Liquidity Squeeze Is On for Norway Bonds as Oil Drop Drains Cash

  • Falling krone is keeping foreign investors away, DNB says
  • Liquidity could improve in the fourth quarter, DNB says

Norway’s bond market is feeling the squeeze and the country’s regional banks are the main victims.

Companies and banks seeking to raise debt are finding few willing investors out there, after life insurance companies filled up on bonds and real estate before the summer this year and as the plunging krone is keeping away foreign investors, according to DNB ASA, Norway’s largest lender.

“Many investors have been rather fully invested,” said Jan Krogh-Vennemo, global head fixed income sales at DNB. “When spreads first start widening buyers become cautious and there were some issuers, especially within finance, that were ready after the summer and needed money.”

The squeeze is mainly being felt for Norwegian savings banks. Spreads on five-year senior unsecured bank funding widened by 17 basis points last week to 105 basis points, the highest since February 2013, according to DNB. 

Sparebank 1 SMN, for example, paid 105 basis points more than the Norwegian interbank offered rate when issuing 500 million kroner in 5-year floating rate notes this month. In May, the Trondheim-based bank raised 300 million kroner in a similar issue at Nibor plus 48 basis points.

“There is anxiety in the markets -- China, stocks falling and oil prices falling,” Kjell Fordal, executive director finance at Sparebank 1 SMN, said. “The oil price fall creates more uncertainty about the Norwegian economy.”

The DNB High-Yield Norway Total Return Hedged Index is down 5 percent since the start of August.

Norwegian banks and the economy are feeling the squeeze as the plunge in crude prices buffets the economy of western Europe’s largest petroleum producer.
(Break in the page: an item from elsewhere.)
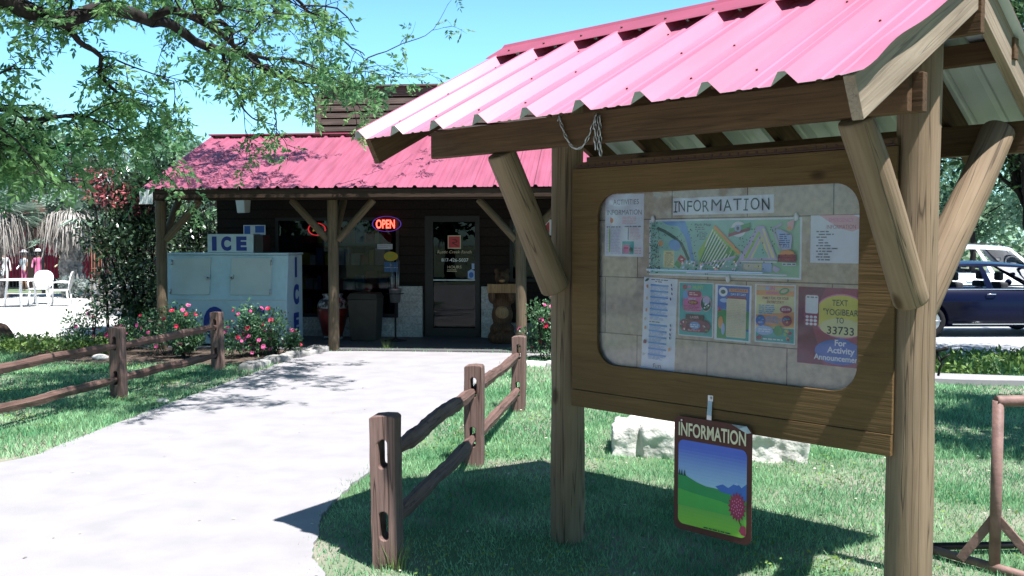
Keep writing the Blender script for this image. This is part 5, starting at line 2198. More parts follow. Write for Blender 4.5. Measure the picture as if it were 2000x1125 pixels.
# ---------------------------------------------------------------- urn, bin, pail stand, carved bear
mat('urn_glaze', (0.16, 0.018, 0.014), 0.3, 0.5, 0.6, 5, bump=0.1, coat=0.3)
mat('urn_shoulder', (0.05, 0.03, 0.03), 0.35, 0.5, 0.0, 16, bump=0.3, col2=(0.50, 0.50, 0.52), ramp=(0.45, 0.60), coat=0.3)
t = thing('urn', 'large dark red glazed urn with mottled white shoulder beside the freezer', 'urn', SM @ Vector((-0.47, 1.55, 0.022)), SROT)
b = MB()
b.lathe([(0.14, 0.0), (0.165, 0.0), (0.17, 0.06)], 32)
b.build('foot', 'urn_shoulder', t)
b = MB()
b.lathe([(0.165, 0.062), (0.20, 0.20), (0.245, 0.38), (0.262, 0.50), (0.262, 0.53)], 32)
b.build('belly', 'urn_glaze', t)
b = MB()
b.lathe([(0.262, 0.531), (0.255, 0.60), (0.215, 0.67), (0.165, 0.70), (0.155, 0.73), (0.18, 0.755), (0.178, 0.77), (0.14, 0.765), (0.135, 0.70)], 32)
b.build('shoulder', 'urn_shoulder', t)
mat('bin_brown', (0.045, 0.038, 0.032), 0.6, 0.3, 0.15, 6, bump=0.2)
t = thing('litter_bin', 'square brown litter bin with flat lid behind the middle porch post', 'litter bin', SM @ Vector((0.14, 1.42, 0.022)), SROT)
b = MB()
b.add([(-0.21, -0.21, 0), (0.21, -0.21, 0), (0.21, 0.21, 0), (-0.21, 0.21, 0), (-0.25, -0.25, 0.70), (0.25, -0.25, 0.70), (0.25, 0.25, 0.70), (-0.25, 0.25, 0.70)],
      [(3, 2, 1, 0), (4, 5, 6, 7), (0, 1, 5, 4), (1, 2, 6, 5), (2, 3, 7, 6), (3, 0, 4, 7)])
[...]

The country’s central bank last week cut rates to a record low of 0.75 percent and said it’s prepared to ease further to rescue the economy from stalling.

“The market has developed negatively,” Fordal said. “Spreads for banks like us are higher than a few months ago. We don’t experience that as something specifically for us.”

Falling oil prices and rate cuts have also pushed down the krone about 14 percent against the euro since May, damping demand for Norwegian assets.

“Low oil prices make foreigners more uncertain of Norway as an investment option,” DNB’s Krogh-Vennemo said.

The slump makes it more expensive for investors to hedge debt in euro and dollar. Investors rolling over forwards then have to pay more for a new futures contract. Cash which they must get from either selling assets or from somewhere else, according to Krogh-Vennemo.

DNB said liquidity should improve in the credit markets in the next quarter.

“There are always some banks that hold money over the end of the quarter,” he said. “And we have passed a big tax maturity in September.”